Killing Snobbery Softly

Anuja Chauhan takes a stab at the murder mystery genre and skewers elitism in the process

This story was originally published in India Today.

It’s hard to say whether the characters in Anuja Chauhan’s five previous novels were as loathsome as the ones in her newest, Club You to Death, or whether elite Indian society has simply become so cringeworthy that it is almost unbearable to look at its reflection in Chauhan’s first murder mystery. Certainly it is simpler to overlook the prejudices and follies of the privileged of another era, for example 1980s Delhi, in Chauhan’s 2015 novel, The House that BJ Built.

Chauhan’s protagonists are never morally uncomplicated: her heroines are often feisty and her heroes cocky, but to even refer glancingly (as some promotional material does), to this novel as a “romance” is wide of the mark. The only sympathetic character is kindly “Papa Bear” ACP Bhavani, an unlikely upstanding Delhi cop. The suspects, members and staff of the “Delhi Turf Club” (a stand-in for the Delhi Gymkhana Club), are a selfish, limited lot. Even young hotshot human rights lawyer Kashi Dogra, a man most conflicted about his place in this social circle, is, to some extent, trapped within it. The novel opens with his parents’ lament that Kashi isn’t taking up his coveted permanent membership at the DTC, but there’s a sense throughout the book that he might yet succumb, not only to the allure of the old club, but also his ex-girlfriend, club princess Bambi Todi. Romance in this novel looks like a horror-show parody, love reflected in a funhouse mirror. It almost seems like in this world there can be no other kind.

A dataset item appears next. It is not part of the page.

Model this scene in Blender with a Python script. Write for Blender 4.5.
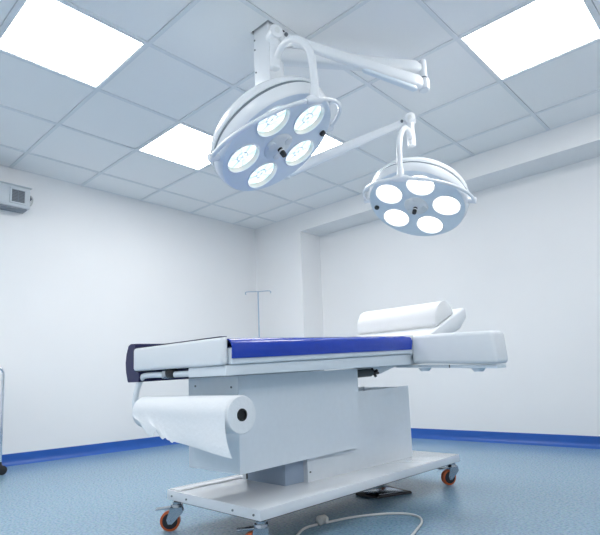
import bpy, bmesh, math, random
from mathutils import Vector, Matrix
PI = math.pi
random.seed(4)
for o in list(bpy.data.objects):
    bpy.data.objects.remove(o)
S = bpy.context.scene
COL = S.collection

# ------------------------------------------------------------------ camera
H = 2.4288
YAW, PITCH, ROLL = 0.7588, 0.1303, -0.0346
FPX, PX, PY = 510.33, 293.13, 313.24
fw = Vector((-math.sin(YAW)*math.cos(PITCH), math.cos(YAW)*math.cos(PITCH), math.sin(PITCH)))
rt0 = Vector((math.cos(YAW), math.sin(YAW), 0)); up0 = rt0.cross(fw)
rt = math.cos(ROLL)*rt0 + math.sin(ROLL)*up0
up = -math.sin(ROLL)*rt0 + math.cos(ROLL)*up0
cd = bpy.data.cameras.new('camera'); cam = bpy.data.objects.new('camera', cd); COL.objects.link(cam)
m = Matrix((rt, up, -fw)).transposed().to_4x4(); m.translation = Vector((2.2997, -1.3528, 0.5884))
cam.matrix_world = m
cd.sensor_fit = 'HORIZONTAL'; cd.sensor_width = 36; cd.lens = 36*FPX/600
cd.shift_x = (300-PX)/600; cd.shift_y = (PY-267.5)/600
cd.clip_start = 0.02
S.camera = cam
# ------------------------------------------------------------------ light and exposure
PANEL = 14.2            # ceiling light panels
LENS = 3.0              # surgical lamp lenses
FILL_RIGHT = 2.4            # invented fill light, a glowing pane added in the right wall
FILL_FRONT = .9            # weaker invented fill light, a pane added behind the camera
w = bpy.data.worlds.new('world'); S.world = w; w.use_nodes = True
w.node_tree.nodes['Background'].inputs[0].default_value = (.75, .86, 1, 1)
w.node_tree.nodes['Background'].inputs[1].default_value = .3
S.view_settings.view_transform = 'Standard'; S.view_settings.look = 'None'
S.view_settings.exposure = 0.05; S.view_settings.gamma = 1; S.view_settings.use_curve_mapping = False

# ------------------------------------------------------------------ materials
def mat(name, col, rough=.5, metal=0, coat=0, bump=None, spec=.5, emit=None, es=0):
    m = bpy.data.materials.new(name); m.use_nodes = True
    nt = m.node_tree; b = nt.nodes['Principled BSDF']
    b.inputs['Base Color'].default_value = (*col, 1)
    b.inputs['Roughness'].default_value = rough
    b.inputs['Metallic'].default_value = metal
    b.inputs['Coat Weight'].default_value = coat
    b.inputs['Coat Roughness'].default_value = .08
    b.inputs['Specular IOR Level'].default_value = spec
    if emit:
        b.inputs['Emission Color'].default_value = (*emit, 1); b.inputs['Emission Strength'].default_value = es
    tc = nt.nodes.new('ShaderNodeTexCoord')
    sc, st, var = bump if bump else (40, .02, .03)
    n = nt.nodes.new('ShaderNodeTexNoise'); n.inputs['Scale'].default_value = sc; n.inputs['Detail'].default_value = 4
    nt.links.new(tc.outputs['Object'], n.inputs['Vector'])
    bp = nt.nodes.new('ShaderNodeBump'); bp.inputs['Strength'].default_value = st; bp.inputs['Distance'].default_value = .01
    nt.links.new(n.outputs['Fac'], bp.inputs['Height']); nt.links.new(bp.outputs['Normal'], b.inputs['Normal'])
    if not emit:
        mx = nt.nodes.new('ShaderNodeMix'); mx.data_type = 'RGBA'
        mx.inputs[6].default_value = (*[c*(1-var) for c in col], 1); mx.inputs[7].default_value = (*[min(1, c*(1+var)) for c in col], 1)
        nt.links.new(n.outputs['Fac'], mx.inputs[0]); nt.links.new(mx.outputs[2], b.inputs['Base Color'])
    return m

M = {}
M['wall'] = mat('wall_paint', (.86, .865, .875), .7, bump=(3, .02, .015))
M['tile'] = mat('ceiling_tile', (.935, .94, .945), .85, bump=(150, .1, .02))
M['bar'] = mat('ceiling_grid_bar', (.80, .83, .86), .5)
M['plenum'] = mat('plenum_dark', (.03, .03, .035), .9)
M['skirt'] = mat('blue_vinyl_skirting', (.018, .105, .43), .35, bump=(8, .15, .12))
M['lam'] = mat('white_laminate', (.82, .87, .92), .22, coat=.5)
M['deck'] = mat('white_glossy_deck', (.84, .86, .89), .06, coat=1, bump=(3, .002, .01))
M['frame'] = mat('white_frame_paint', (.78, .84, .89), .3, coat=.3)
M['grey'] = mat('grey_steel_panel', (.36, .45, .58), .35)
M['vinyl'] = mat('white_vinyl', (.82, .85, .88), .42, bump=(25, .12, .02))
M['pillow'] = mat('white_bolster_vinyl', (.86, .87, .88), .5, bump=(18, .1, .02))
M['blue'] = mat('blue_vinyl', (.004, .046, .44), .2, coat=.15, bump=(14, .5, .15))
M['navy'] = mat('navy_vinyl', (.008, .010, .075), .35, bump=(10, .15, .1))
M['paper'] = mat('paper', (.84, .87, .90), .75, bump=(60, .15, .01))
M['steel'] = mat('zinc_steel', (.42, .46, .50), .22, 1, bump=(60, .1, .05))
M['chrome'] = mat('chrome', (.80, .84, .88), .12, 1)
M['black'] = mat('black_rubber', (.012, .012, .014), .45)
M['orange'] = mat('orange_polyurethane', (.52, .10, .02), .4)
M['enamel'] = mat('white_enamel', (.84, .87, .90), .3, coat=.4, bump=(5, .01, .01))
M['face'] = mat('lamp_face_blue_grey', (.73, .81, .88), .35, bump=(30, .02, .02))
M['groove'] = mat('lamp_groove_grey', (.20, .23, .27), .4)
M['hub'] = mat('pale_grey_plastic', (.74, .77, .78), .3)
M['acgrey'] = mat('pale_grey_casing', (.55, .60, .64), .45)
M['acdark'] = mat('dark_grille', (.13, .15, .17), .5)
M['cable'] = mat('pale_cable', (.62, .63, .62), .5)
M['rod'] = mat('dark_gas_strut', (.05, .06, .06), .4)
M['cream'] = mat('cream_reflector', (.82, .80, .74), .2, bump=(20, .05, .03))
M['panel'] = mat('light_diffuser', (1, 1, 1), .5, emit=(1, .985, .965), es=PANEL)

M['fill_glow_dim'] = mat('added_fill_glow_dim', (.9, .95, 1), .5, emit=(1, .99, .97), es=FILL_FRONT)  # glow of the weaker added pane
M['fill_glow'] = mat('added_fill_glow', (.9, .95, 1), .5, emit=(1, .99, .96), es=FILL_RIGHT)  # glow of the stronger added pane

def floor_mat():
    m = mat('speckled_blue_vinyl', (.28, .46, .66), .24, bump=(220, .04, .02)); nt = m.node_tree; b = nt.nodes['Principled BSDF']
    tc = nt.nodes.new('ShaderNodeTexCoord')
    v = nt.nodes.new('ShaderNodeTexVoronoi'); v.inputs['Scale'].default_value = 160
    n = nt.nodes.new('ShaderNodeTexNoise'); n.inputs['Scale'].default_value = 90; n.inputs['Detail'].default_value = 5
    for q in (v, n): nt.links.new(tc.outputs['Object'], q.inputs['Vector'])
    cr = nt.nodes.new('ShaderNodeValToRGB')
    e = cr.color_ramp.elements; e[0].position = .33; e[0].color = (.155, .285, .40, 1); e[1].position = .66; e[1].color = (.30, .465, .59, 1)
    k = cr.color_ramp.elements.new(.47); k.color = (.235, .39, .525, 1)
    nt.links.new(n.outputs['Fac'], cr.inputs['Fac'])
    m2 = nt.nodes.new('ShaderNodeMix'); m2.data_type = 'RGBA'; m2.blend_type = 'MULTIPLY'; m2.inputs[0].default_value = .18
    nt.links.new(cr.outputs['Color'], m2.inputs[6]); nt.links.new(v.outputs['Color'], m2.inputs[7])
    nt.links.new(m2.outputs[2], b.inputs['Base Color'])
    return m
M['floor'] = floor_mat()

def lens_mat(name, faceted):
    m = bpy.data.materials.new(name); m.use_nodes = True; nt = m.node_tree; L = nt.links
    b = nt.nodes['Principled BSDF']; b.inputs['Roughness'].default_value = .12; b.inputs['Base Color'].default_value = (.8, .88, .9, 1)
    tc = nt.nodes.new('ShaderNodeTexCoord'); sp = nt.nodes.new('ShaderNodeSeparateXYZ'); L.new(tc.outputs['Object'], sp.inputs[0])
    at = nt.nodes.new('ShaderNodeMath'); at.operation = 'ARCTAN2'; L.new(sp.outputs['Y'], at.inputs[0]); L.new(sp.outputs['X'], at.inputs[1])
    mu = nt.nodes.new('ShaderNodeMath'); mu.operation = 'MULTIPLY'; mu.inputs[1].default_value = 6 if faceted else 24; L.new(at.outputs[0], mu.inputs[0])
    si = nt.nodes.new('ShaderNodeMath'); si.operation = 'SINE'; L.new(mu.outputs[0], si.inputs[0])
    n = nt.nodes.new('ShaderNodeTexNoise'); n.inputs['Scale'].default_value = 38; n.inputs['Detail'].default_value = 3; L.new(tc.outputs['Object'], n.inputs['Vector'])
    ad = nt.nodes.new('ShaderNodeMath'); ad.operation = 'MULTIPLY_ADD'; ad.inputs[1].default_value = .32 if faceted else .08; L.new(si.outputs[0], ad.inputs[0]); L.new(n.outputs['Fac'], ad.inputs[2])
    cr = nt.nodes.new('ShaderNodeValToRGB'); e = cr.color_ramp.elements
    if faceted:
        e[0].position = .25; e[0].color = (.50, .76, .80, 1); e[1].position = .66; e[1].color = (1, 1, 1, 1)
        k = e.new(.45); k.color = (.62, .86, .90, 1)
    else:
        e[0].position = .2; e[0].color = (.80, .90, .95, 1); e[1].position = .5; e[1].color = (1, 1, 1, 1)
    L.new(ad.outputs[0], cr.inputs[0]); L.new(cr.outputs[0], b.inputs['Emission Color'])
    b.inputs['Emission Strength'].default_value = LENS*(.40 if faceted else .8)
    return m
M['lens_facet'] = lens_mat('faceted_lamp_glass', True)
M['lens_plain'] = lens_mat('frosted_lamp_glass', False)

# ------------------------------------------------------------------ mesh helpers
class MB:
    def __init__(s): s.bm = bmesh.new(); s.mi = 0
    def _mi(s, faces):
        for f in faces: f.material_index = s.mi
    def hexa(s, pts, bev=0, seg=2):
        """eight corners: bottom 4 then top 4 (same order)"""
        v = [s.bm.verts.new(p) for p in pts]
        F = [(3, 2, 1, 0), (4, 5, 6, 7), (0, 1, 5, 4), (1, 2, 6, 5), (2, 3, 7, 6), (3, 0, 4, 7)]
        fs = [s.bm.faces.new([v[i] for i in f]) for f in F]; s._mi(fs)
        if bev:
            es = list({e for f in fs for e in f.edges})
            r = bmesh.ops.bevel(s.bm, geom=es, offset=bev, segments=seg, profile=.5, affect='EDGES')
            s._mi(r['faces'])
        return s
    def box(s, a, b, bev=0, seg=2):
        x0, y0, z0 = a; x1, y1, z1 = b
        return s.hexa([(x0, y0, z0), (x1, y0, z0), (x1, y1, z0), (x0, y1, z0), (x0, y0, z1), (x1, y0, z1), (x1, y1, z1), (x0, y1, z1)], bev, seg)
    def tube(s, pts, r, n=14, cap=True):
        pts = [Vector(p) for p in pts]; rs = r if isinstance(r, (list, tuple)) else [r]*len(pts)
        rings = []; nrm = None
        for i, p in enumerate(pts):
            t = (pts[min(i+1, len(pts)-1)]-pts[max(i-1, 0)]).normalized()
            if nrm is None:
                nrm = t.cross(Vector((0, 0, 1)));
                if nrm.length < .1: nrm = t.cross(Vector((1, 0, 0)))
            nrm = (nrm - t*nrm.dot(t)).normalized(); bn = t.cross(nrm)
            rings.append([s.bm.verts.new(p+rs[i]*(nrm*math.cos(2*PI*k/n)+bn*math.sin(2*PI*k/n))) for k in range(n)])
        for a, b in zip(rings, rings[1:]):
            s._mi([s.bm.faces.new((a[k], a[(k+1) % n], b[(k+1) % n], b[k])) for k in range(n)])
        if cap: s._mi([s.bm.faces.new(rings[0][::-1]), s.bm.faces.new(rings[-1])])
        return s
    def lathe(s, prof, n=48, o=(0, 0, 0), ax='Z', closed=False):
        """prof: (radius, height) list along an axis"""
        def P(rr, h, a):
            c, q = rr*math.cos(a), rr*math.sin(a)
            v = {'Z': (c, q, h), 'X': (h, c, q), 'Y': (q, h, c)}[ax]
            return Vector(o)+Vector(v)
        rings = []
        for rr, h in prof:
            rings.append([s.bm.verts.new(P(rr, h, 2*PI*k/n)) for k in range(n)] if rr > 1e-6 else [s.bm.verts.new(P(0, h, 0))])
        pr = list(zip(rings, rings[1:])) + ([(rings[-1], rings[0])] if closed else [])
        for a, b in pr:
            for k in range(n):
                k2 = (k+1) % n
                if len(a) == 1 and len(b) == 1: continue
                if len(a) == 1: f = (a[0], b[k2], b[k])
                elif len(b) == 1: f = (a[k], a[k2], b[0])
                else: f = (a[k], a[k2], b[k2], b[k])
                s._mi([s.bm.faces.new(f)])
        return s
    def prism(s, poly, d, bev=0):
        """poly: list of 3D points (planar), extruded by vector d"""
        d = Vector(d); a = [s.bm.verts.new(p) for p in poly]; b = [s.bm.verts.new(Vector(p)+d) for p in poly]; n = len(a)
        fs = [s.bm.faces.new(a[::-1]), s.bm.faces.new(b)] + [s.bm.faces.new((a[k], a[(k+1) % n], b[(k+1) % n], b[k])) for k in range(n)]
        s._mi(fs)
        if bev:
            es = list({e for f in fs for e in f.edges})
            s._mi(bmesh.ops.bevel(s.bm, geom=es, offset=bev, segments=3, profile=.5, affect='EDGES')['faces'])
        return s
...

The novel is satirical, but humorous rather than scathing. Chauhan’s deftly worked caricatures are almost affectionately drawn, as she lightly lays bare the contradictions and complexities of Delhi high society. The stereotypes are familiar (see Ravi Shankar Etteth’s Killing Time in Delhi for a similar cast) but distinctly memorable. At times the rendering into English of different registers of Hindi or Hinglish can be slightly jarring, though not inaccurate.

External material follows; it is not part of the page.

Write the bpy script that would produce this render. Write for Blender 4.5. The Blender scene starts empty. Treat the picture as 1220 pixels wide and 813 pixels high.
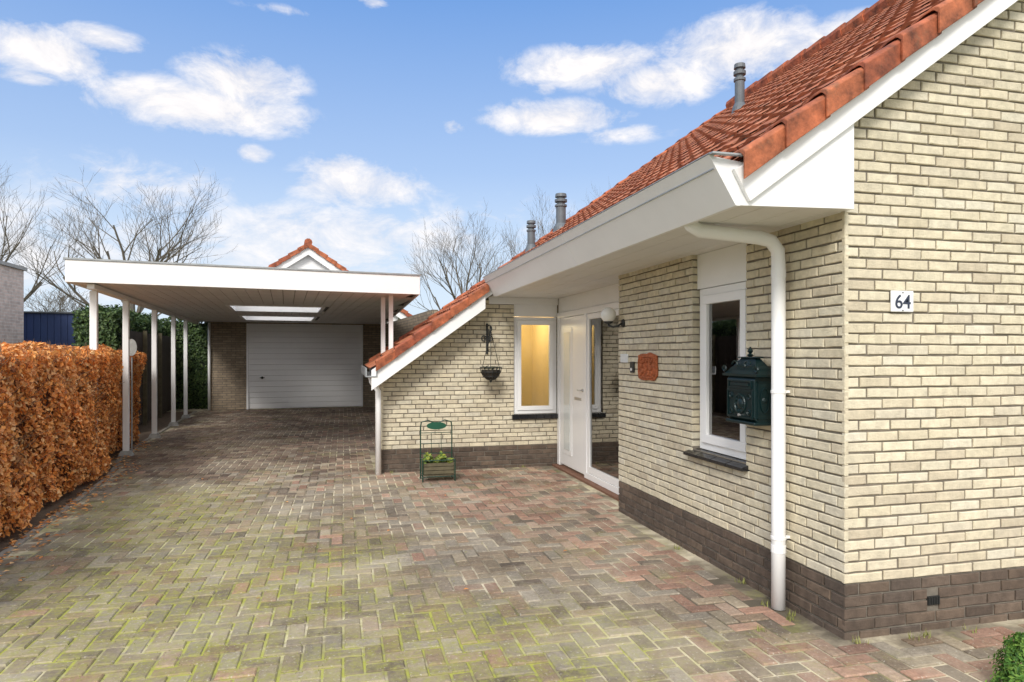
import bpy, math, random, bmesh
from mathutils import Vector, Matrix
random.seed(7)
R=math.radians
scene=bpy.context.scene
COL=scene.collection
V=Vector
# ------------------------------------------------------------ camera
YAW=14.1; F=800.0; HZ=422.0; CH=1.5
cam=bpy.data.cameras.new('camera'); co=bpy.data.objects.new('camera',cam); COL.objects.link(co)
co.location=(0,0,CH); co.rotation_euler=(R(90),0,R(-YAW))
cam.sensor_width=36; cam.lens=36*F/1220; cam.shift_y=15.5/1220; cam.clip_end=2000; cam.clip_start=.05
scene.camera=co
scene.view_settings.view_transform='Standard'
scene.view_settings.look='None'; scene.view_settings.exposure=0
# ------------------------------------------------------------ mesh builder
class MB:
    def __init__(s): s.v=[]; s.f=[]; s.c=[]
    def add(s,vs,fs,col=None):
        n=len(s.v); s.v+= [tuple(p) for p in vs]; s.f+=[tuple(i+n for i in f) for f in fs]
        if col is not None: s.c+=[col]*len(vs)
    def hexa(s,p,col=None):
        s.add(p,[(3,2,1,0),(4,5,6,7),(0,1,5,4),(1,2,6,5),(2,3,7,6),(3,0,4,7)],col)
    def box(s,x0,x1,y0,y1,z0,z1,col=None):
        s.hexa([(x0,y0,z0),(x1,y0,z0),(x1,y1,z0),(x0,y1,z0),(x0,y0,z1),(x1,y0,z1),(x1,y1,z1),(x0,y1,z1)],col)
    def prism(s,poly,axis,a,b):
        n=len(poly)
        def P(q,t):
            return (q[0],t,q[1]) if axis=='y' else ((t,q[0],q[1]) if axis=='x' else (q[0],q[1],t))
        vs=[P(q,a) for q in poly]+[P(q,b) for q in poly]
        fs=[tuple(range(n)),tuple(range(2*n-1,n-1,-1))]+[(i,i+n,(i+1)%n+n,(i+1)%n) for i in range(n)]
        s.add(vs,fs)
    def tube(s,pts,r,n=8,cap=True):
        pts=[V(p) for p in pts]; m=len(pts)
        rs=r if isinstance(r,(list,tuple)) else [r]*m
        base=len(s.v); up=None
        for i,p in enumerate(pts):
            d=(pts[min(i+1,m-1)]-pts[max(i-1,0)])
            if d.length<1e-9: d=V((0,0,1))
            d.normalize()
            if up is None: up=V((0,0,1)) if abs(d.z)<.9 else V((1,0,0))
            a=d.cross(up)
            if a.length<1e-5: a=d.orthogonal()
            a.normalize(); b=a.cross(d); up=b
            for k in range(n):
                t=2*math.pi*k/n
                s.v.append(tuple(p+(a*math.cos(t)+b*math.sin(t))*rs[i]))
        for i in range(m-1):
            for k in range(n):
                s.f.append((base+i*n+k,base+i*n+(k+1)%n,base+(i+1)*n+(k+1)%n,base+(i+1)*n+k))
        if cap:
            s.f.append(tuple(base+k for k in range(n))); s.f.append(tuple(base+(m-1)*n+k for k in range(n-1,-1,-1)))
    def lathe(s,c,prof,n=20,ax='z'):
        base=len(s.v); m=len(prof)
        for (r,h) in prof:
            for k in range(n):
                t=2*math.pi*k/n; a,b=r*math.cos(t),r*math.sin(t)
                if ax=='z': s.v.append((c[0]+a,c[1]+b,c[2]+h))
                elif ax=='x': s.v.append((c[0]+h,c[1]+a,c[2]+b))
                else: s.v.append((c[0]+a,c[1]+h,c[2]+b))
        for i in range(m-1):
            for k in range(n):
                s.f.append((base+i*n+k,base+i*n+(k+1)%n,base+(i+1)*n+(k+1)%n,base+(i+1)*n+k))
        s.f.append(tuple(base+k for k in range(n))); s.f.append(tuple(base+(m-1)*n+k for k in range(n-1,-1,-1)))
    def build(s,name,mat,parent=None,local=False,smooth=False,bevel=0):
        me=bpy.data.meshes.new(name); me.from_pydata(s.v,[],s.f); me.update()
        if s.c:
            at=me.color_attributes.new('Col','FLOAT_COLOR','POINT')
            flat=[]
            for c in s.c: flat+= [c[0],c[1],c[2],1.0]
            at.data.foreach_set('color',flat)
        bm=bmesh.new(); bm.from_mesh(me); bmesh.ops.recalc_face_normals(bm,faces=bm.faces)
        bm.to_mesh(me); bm.free()
        me.materials.append(mat)
        if smooth:
            for p in me.polygons: p.use_smooth=True
        o=bpy.data.objects.new(name,me); COL.objects.link(o)
        if parent is not None:
            o.parent=parent
            if not local and parent.type=='EMPTY': o.matrix_parent_inverse=parent.matrix_basis.inverted()
        if bevel:
            b=o.modifiers.new('bevel','BEVEL'); b.width=bevel; b.segments=2; b.limit_method='ANGLE'
        return o
def tag(o,label,cat,group=None,kind=None):
    o['label']=label; o['category']=cat
    if group: o['group']=group
    if kind: o['kind']=kind
    return o
def thing(name,label,cat,loc=(0,0,0),rz=0,group=None):
    o=bpy.data.objects.new(name,None); COL.objects.link(o); o.location=loc; o.rotation_euler=(0,0,rz)
    o.empty_display_size=.1
    tag(o,label,cat,group); return o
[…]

Chauhan’s wit and way with words are as solid as ever, with plenty of laugh-out-loud zingers. The pace and plotting are also skillfully engineered with plot twists and slow reveals. These keep the novel engaging, even though it remains difficult to invest in the redemption of any of the characters or their relationships. Chauhan writes about India’s exclusive club culture from a place of love, maybe even nostalgia, yet as a new national order threatens the security of a centuries-old way of life, she makes no attempt to defend its elitist legacy either.